Yargıtay Kararı 17. Hukuk Dairesi 2013/5780 E. 2014/18433 K. 15.12.2014 T.

YARGITAY KARARI
DAİRE : 17. Hukuk Dairesi
ESAS NO : 2013/5780
KARAR NO : 2014/18433
KARAR TARİHİ : 15.12.2014

MAHKEMESİ : … 2. Asliye Hukuk Mahkemesi

Taraflar arasındaki tasarrufun iptali davasının yapılan yargılaması sonunda; kararda yazılı nedenlerden dolayı davanın kabulüne dair verilen hükmün süresi içinde davalı borçlu ve 4.kişi … vekili tarafından temyiz edilmesi üzerine dosya incelendi gereği düşünüldü:
-K A R A R-
Davacı vekili, davalı borçlu hakkında takip başlattıklarını, bu sırada dava konusu taşınmazın borçlu tarafından …’a satıdığı ounun tarafından da davalı…’a devredildiği, yapılan işlemlerine mal kaçırma amacı ile yapıldığından devir ve tescil işlemlerinin iptalini talep etmiştir.
Davalı borçlu vekili, satışın 2003 yılında yapıldığı ve davanın 7 yıldan sonra açıldığından hak düşürücü süreden reddi gerektiğini belirtmiştir.
Davalı …, davalı borçlu ve diğer tarafları tanımadığını, taşınmazı dava dışı emlakçılık yapan şahıstan satın aldığını belirtmiştir.

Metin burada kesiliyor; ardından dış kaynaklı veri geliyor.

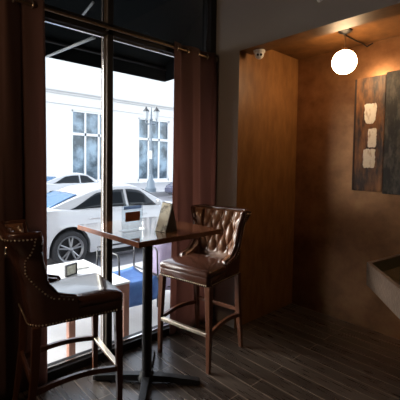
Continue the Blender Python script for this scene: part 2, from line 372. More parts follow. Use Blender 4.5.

Davalı … ise, taşınmazı kıdem tazminatı ve bireysel kredi kullanarak satın aldığını davanın reddini istemiştir.
Mahkemece, borcun doğumundan sonra kısa aralıklarla ve düşük bedel ile yapılan satışların mal kaçırma amacı ile yapıldığının anlaşıldığından bahisle davanın kabulüne karar verilmiş; hüküm, davalı borçlu ve dördüncü kişi … tarafından temyiz edilmiştir.
Dava BK’nun 18.(19.)maddesi gereğince danışıklılık iddiasına dayalı tasarrufun iptali istemine ilişkindir.

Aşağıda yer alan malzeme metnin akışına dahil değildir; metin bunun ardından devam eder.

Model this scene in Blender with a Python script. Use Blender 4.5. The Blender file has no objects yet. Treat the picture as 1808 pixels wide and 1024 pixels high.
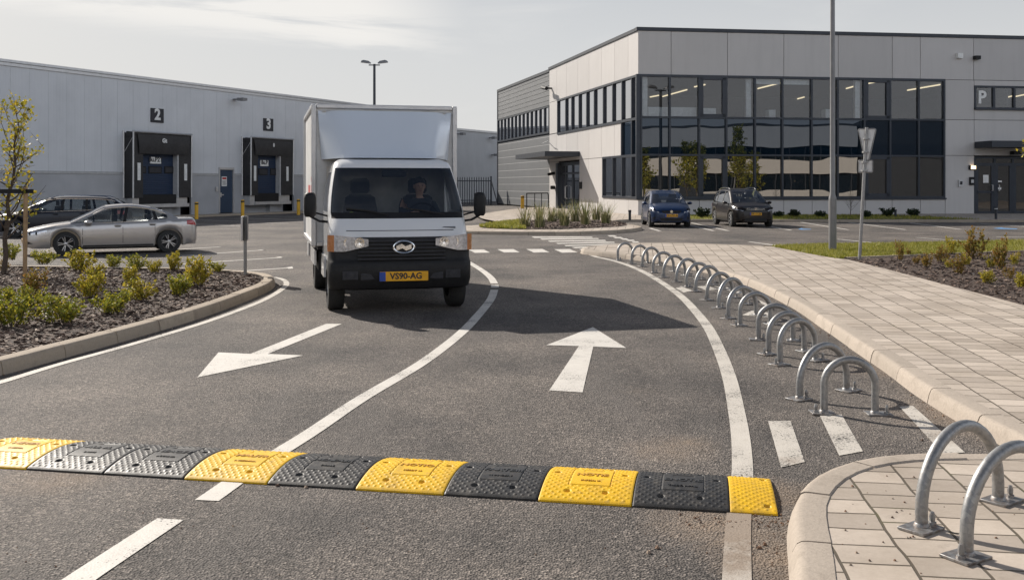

İİK’nun 277 ve devamı maddelerine dayalı olarak açılan tasarrufun iptali davaları ile BK’nun 18(19)maddesine dayalı olarak açılan danışık (muvazaa) davaları bir benzerlik görülmekte ise de amaç ve hukuki nitelik olarak biribirinden farklıdır. İptal davaları, borçlunun üçüncü kişi ile geçerli olarak yaptığı bazı tasarruf işlemlerinin alacaklı yönünden hükümsüz sayılması için açılırken, danışık davaları, borçlunun
yaptığı tasarrufun gerçekte hiç yapılmamış olduğunun tesbitini amaçlar. Bu nedenle her iki dava arasındaki en önemli fark, iptal davası geçerli işlemlere karşı açılmasına karşın, danışık dava aldatıcı geçerli olmayan işlemlere karşı açılır. Öte yandan, iptal davaları ayni bir sonuç doğurmayan kişisel davalar olup sabit olduğu takdirde davacı alacaklının alacak ve eklentileri ile sınırlı olarak tasurruf işlemi iptal edilirken, danışık davaları ayni nitelikte olup sözleşmenin geçersizliği tesbit edilir ve gerekirse dava konusu taşınmaz ise tapunun iptaline karar verilir.
Bu nedenlerle danışıklığa dayalı olarak açılan davanın kabulü için, borçlu ve üçüncü kişi arasındaki işlem gibi üçüncü kişi ve sonrasındaki kişilerinde kötü niyetli ve işlemin danışıklı olması gerekir.
Somut olayda dosya içeriğindeki bilgilerden, davalı … dördüncü kişi olarak kötü niyetli ve mal kaçırma amacı ile işlemin yapıldığını bildiği yönünde somut bir delil ve ispat olmadığı gibi taşınmaz için çektiği anlaşılan kredi miktarına göre taşınamzın gerçek değeri ile alış bedeli arasında fahiş bir farkta bulunmamaktadır.
Davalı … yönünden danışıklılık iddiası ispat edilemediğinden, bu şahıs yönünden işlem geçerli olup, davanın bir bütün olarak ispat edilemediğinin kabulü ile davanın reddi gerekirken aksi düşüncelerle davanın kabulüne karar verilmesi usul ve yasaya aykırıdır.
SONUÇ: Yukarıda açıklanan nedenlerle davalı borçlu ve …’un temyiz itirazlarının kabulü ile hükmün BOZULMASINA, peşin alınan harcın istek halinde temyiz eden davalılar … ve …’e geri verilmesine 15.12.2014 gününde oybirliğiyle karar verildi.